Spencerissimus
Let’s recap. We’re talking this month about how we read the Bible. We know all the law and the prophets are hung on love of God and neighbor, so we’ve discussed the meaning of love. We found that love of God involved including someone greater than ourselves within the compass of our egos, and that love of neighbor meant including others like ourselves. This involves a sacrifice of self, in the first place, and a sacrifice of self-interest in the second. And these sacrifices don’t necessarily improve the world, but only shape the individual soul.
In order to sacrifice your own interests, maybe even your life, for no earthly reward, you have to believe the gospel descriptions of the resurrection are true. Which means you have to read the Gospels as descriptions of real events by real people — something like the text we might’ve gotten if a space alien with an advanced consciousness had landed on earth and first century witnesses left a record.
For me, this way of reading produces fresh insights. Here are two, one dark, one bright.
The dark insight is historical.
There are some people who think George Washington was a bad man because he owned slaves. I see it differently. I think he was manifestly one of the best men who ever lived, and therefore the fact that he held slaves tells us that, in his position, we would have done the same or worse.
Likewise, there are some who say “the Jews killed Christ.” But I say, God must have chosen the Jews and prepared them over centuries because they were the best people for the job. And therefore the fact that some of them rejected and condemned Christ tells us that we would have done the same or worse.
To give one relevant example: the people called on Pilate to free the homicidal rebel Barabbas instead of Jesus. In other words, they chose to trust the devices of mankind — politics and violence — to “make the world a better place,” rather than suffer the material sacrifices of love to save their own souls in a political and violent world. We likewise call for Barabbas whenever we trust our salvation to princes and elections and lacerating political rhetoric and cruel or dishonest action.
Then there’s the bright insight, which is spiritual.
If this right now is the way the world will be until all things are made new, and if Jesus came, as he said, so that the joy that is in him can be in us, then he must have been teaching us how to see this present darkness in such a way that we find ourselves rejoicing.
Clearly, given our usual anxiety and pain, to see this world joyfully requires neither false smiles nor fretful whining nor fine theologies nor pat Bible quotations, but a genuine spiritual effort of transformation, day after day.
Back to you.
Love, Dad
You are right. On Palm Sunday, in Catholic churches anyway, we do an interactive reading of the Passion of Christ. The congregation is the crowd in the Gospel and we all call out, "Give us Barabbas!" and "Crucify him! Crucify Him!" It has never been lost on me that that's probably what most of us would be saying in that situation, or we would have already run away in fear like most of the disciples. It's a humbling realization.
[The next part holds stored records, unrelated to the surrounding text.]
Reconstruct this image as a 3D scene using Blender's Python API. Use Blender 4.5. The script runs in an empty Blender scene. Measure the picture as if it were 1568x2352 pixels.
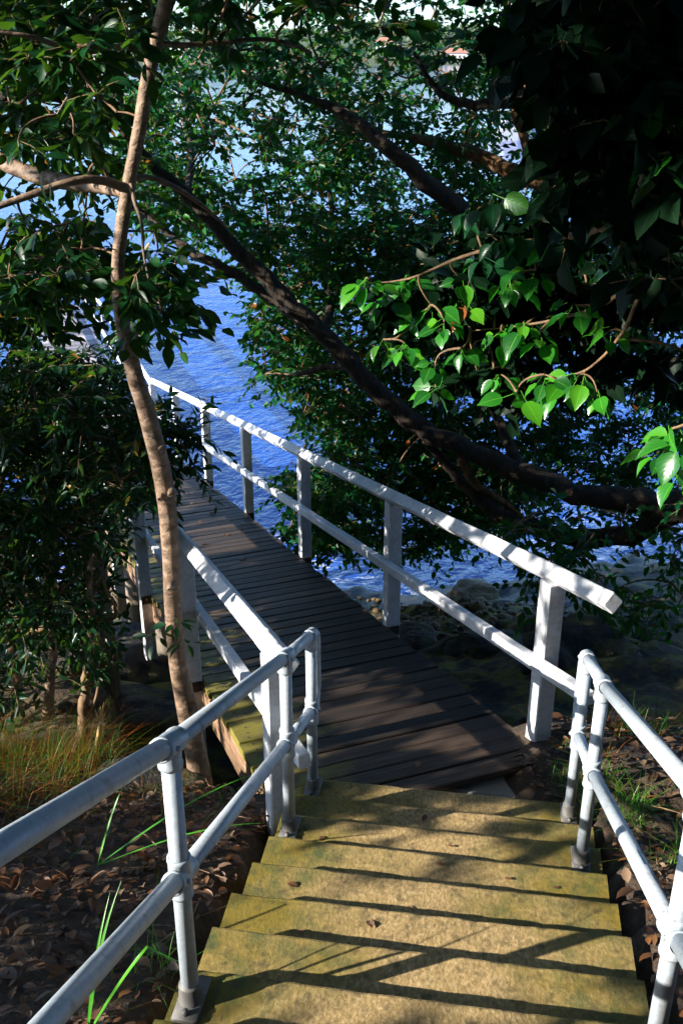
import bpy, math, random
import numpy as np
from mathutils import Vector, Matrix, noise

random.seed(7)
rng = np.random.default_rng(11)
sc = bpy.context.scene
COL = sc.collection

# ------------------------------------------------------------------ camera
CAM = np.array([0.0, 0.0, 6.6])          # water level is z = 0
PITCH = math.radians(24.55)
F, CX, CY = 2287.0, 784.0, 1176.0
cam = bpy.data.cameras.new("camera")
cam.sensor_fit = 'VERTICAL'; cam.sensor_height = 36.0
cam.lens = 36.0 * F / 2352.0
cam.clip_start = 0.05; cam.clip_end = 6000.0
camo = bpy.data.objects.new("camera", cam); COL.objects.link(camo)
camo.location = CAM
camo.rotation_euler = (math.pi/2 - PITCH, 0, 0)
sc.camera = camo

# ------------------------------------------------------------------ sky, sun, exposure
SUN_AZ, SUN_EL = math.radians(-109.5), math.radians(21.5)
world = bpy.data.worlds.new("World"); sc.world = world; world.use_nodes = True
wn = world.node_tree
sky = wn.nodes.new('ShaderNodeTexSky'); sky.sky_type = 'NISHITA'; sky.sun_disc = False
sky.sun_elevation = SUN_EL; sky.sun_rotation = SUN_AZ % (2*math.pi)
sky.ozone_density = 6.0; sky.dust_density = 0.9; sky.air_density = 1.0
bg = wn.nodes['Background']; bg.inputs[1].default_value = 0.125
wn.links.new(sky.outputs[0], bg.inputs[0])
SUND = np.array([math.sin(SUN_AZ)*math.cos(SUN_EL), math.cos(SUN_AZ)*math.cos(SUN_EL), math.sin(SUN_EL)])
sl = bpy.data.lights.new("sun", 'SUN'); sl.energy = 5.0; sl.angle = math.radians(0.53); sl.color = (1.0, 0.93, 0.82)
slo = bpy.data.objects.new("sun", sl); COL.objects.link(slo)
slo.rotation_euler = Vector(SUND).to_track_quat('Z', 'Y').to_euler()
vs = sc.view_settings
vs.view_transform = 'Standard'; vs.look = 'None'; vs.gamma = 1.0; vs.use_curve_mapping = False
vs.exposure = 1.8
sc.render.engine = 'CYCLES'
sc.cycles.use_denoising = True
sc.cycles.max_bounces = 4; sc.cycles.diffuse_bounces = 2; sc.cycles.glossy_bounces = 2
sc.cycles.transmission_bounces = 4; sc.cycles.transparent_max_bounces = 4
sc.cycles.sample_clamp_indirect = 4.0; sc.cycles.use_light_tree = False; sc.cycles.adaptive_threshold = 0.025

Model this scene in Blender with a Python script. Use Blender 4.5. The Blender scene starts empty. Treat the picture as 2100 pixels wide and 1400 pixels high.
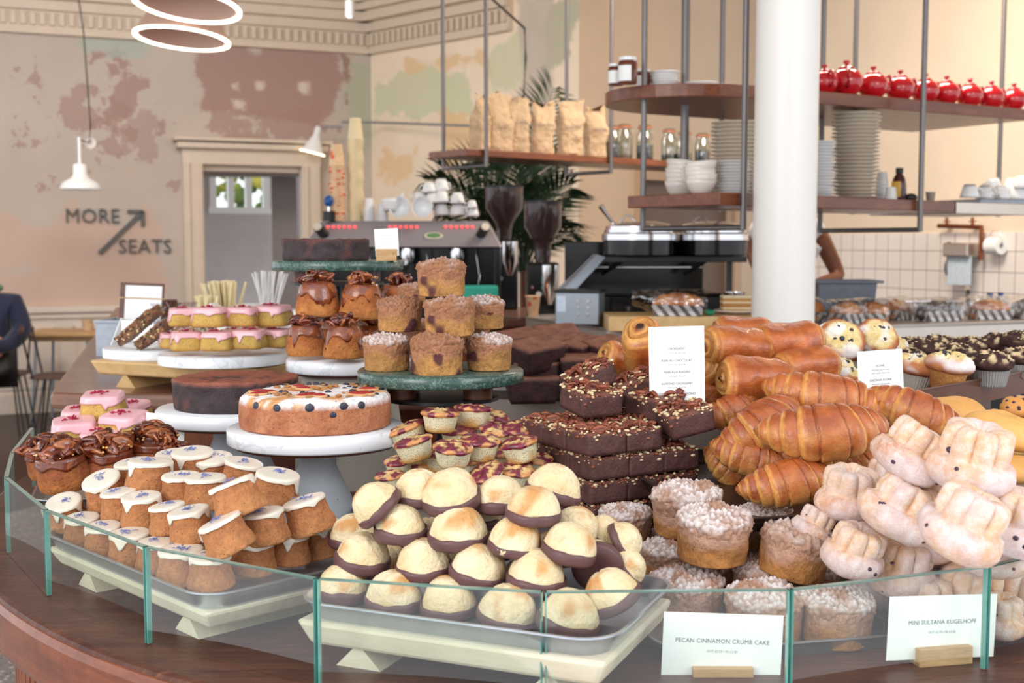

"Likewise, there are some who say “the Jews killed Christ.” But I say, God must have chosen the Jews and prepared them over centuries because they were the best people for the job. And therefore the fact that some of them rejected and condemned Christ tells us that we would have done the same or worse."
I get upset when I hear people say 'the Jews killed Christ'. The truth is, we all did - mankind as a whole. I think it symbolic that the crucifixion as it played out involved both God's Chosen people - the Jews -and the Romans, who I believe represent all other - the Gentiles, so to speak. The Jews chose Barrabas over Jesus, true, but we all know that the execution itself was carried out by Roman soldiers. Pilate could have stopped this - he so much as admitted that Jesus was innocent and tried to symbolically wash his hands of the murder. But as we all should know who have reached the age of reason, inaction is action. All mankind was culpable in Christ's crucifixion. None of us has anything to boast about in that regard.